Dès que cette appréciation publique du prophète par un ministre du culte chrétien est parvenue à la connaissance des milieux musulmans, la tension est très rapidement montée, si bien que, le 6 octobre, lors de la messe célébrée dans l’église de la Sainte famille à Srinagar un cordon de police entourait l’assistance, ce qui a fait dire à l’évêque du lieu, Mgr Peter Celestine Elampassery, que c’était probablement, la première fois, que les chrétiens bénéficiaient d’une telle sécurité. Le 7 octobre, à Srinagar, en guise de protestation contre les propos du pasteur, des groupes de musulmans ont bloqué les rues et obligé les boutiques à fermer leurs portes. A Baramulla, au cour de la vallée de Cachemire, lieu généralement considéré comme le fief des séparatistes musulmans, la police a été obligée de disperser avec des grenades lacrymogènes des protestataires qui avaient entouré l’école Saint Joseph. Les religieuses et les prêtres de cet établissement ont reçu l’ordre de la police de ne pas sortir de chez eux pendant quelques jours. Des unités de l’armée et de la police locale ont été désignées pour garder l’ensemble du complexe catholique où est intégrée cette école, comportant aussi un hôpital. L’école fondée au début du dernier siècle, accueille 2 500 élèves. La session d’examen qui devait avoir lieu prochainement a été remise à une date ultérieure en raison de la tension régnant actuellement. Des consignes de discrétion ont également été données aux militants chrétiens de Srinagar. En outre, il a été demandé aux chrétiens de ne pas emprunter la route menant de Baramulla à Srinagar, la police ayant eu vent de probables attaques sur cette voie de communication.

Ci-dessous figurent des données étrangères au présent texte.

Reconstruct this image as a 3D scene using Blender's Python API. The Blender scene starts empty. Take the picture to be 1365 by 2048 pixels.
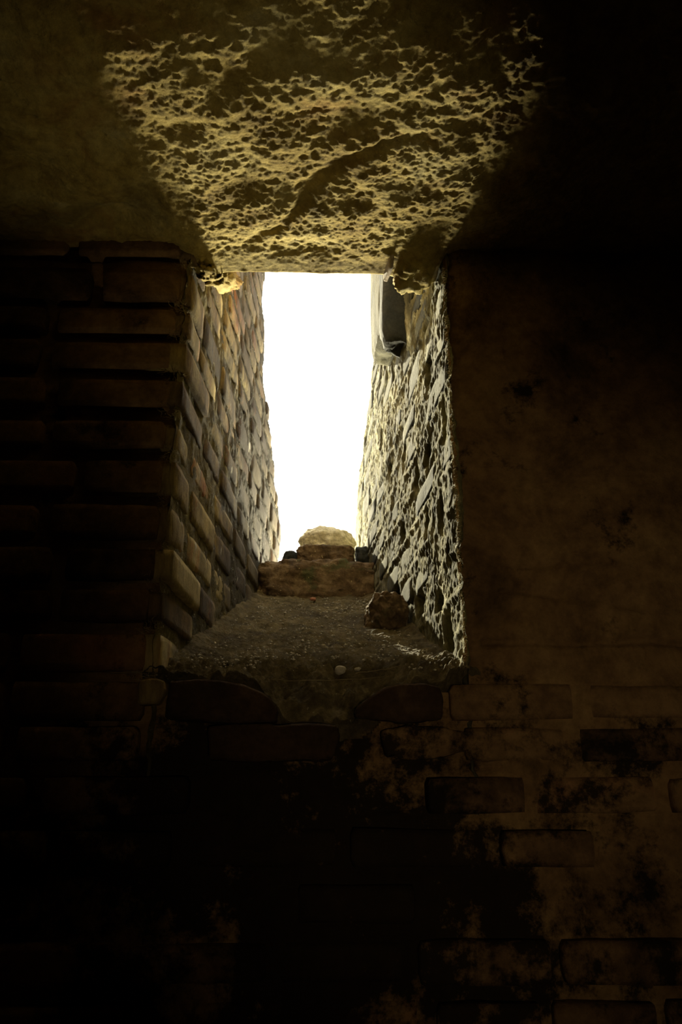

Cependant, les autorités policières régionales ont fait remarquer que ce n’est pas la première fois que des précautions spéciales sont prises pour assurer la sécurité des établissements d’Eglise. Des mesures de sécurité spéciales avaient été prises, il y a six mois, après l’attaque d’une église chrétienne au Pakistan. Elles avaient été renouvelées en septembre dernier, lorsque l’on avait trouvé dans les vêtements de deux terroristes, venant sans doute du Pakistan et abattus par les militaires indiens, les plans détaillés de l’hôpital et de l’école de Baramulla (1). Cependant de telles mesures avaient été, jusque là, uniquement justifiées par de simples soupçons. Cette fois des groupes musulmans essaient réellement d’assouvir leur soif de vengeance en sabotant des établissements.

Bien que prudents et appliquant scrupuleusement les consignes des autorités, les principaux responsables sont loin d’avoir cédé à la panique. Le P. Jose Vadakkel, supérieur du Collège, se dit confiant, persuadé que la population locale ne cherchera pas à nuire à une école où elle envoie ses enfants. Le prêtre hollandais chargé de l’église de la Sainte Famille, à Srinagar, exprime une confiance comparable. Il fait remarquer que, depuis des années, pas un coup de fusil n’a été tiré contre son église. Les derniers événements violents remontent à l’année 1972, date à laquelle des manifestants avaient brûlé l’église de tous les saints à Srinagar, et à l’année 1967 au cours de laquelle, des manifestants dénonçant l’agression d’Israël contre les Arabes, s’en étaient pris à l’église de la Sainte famille.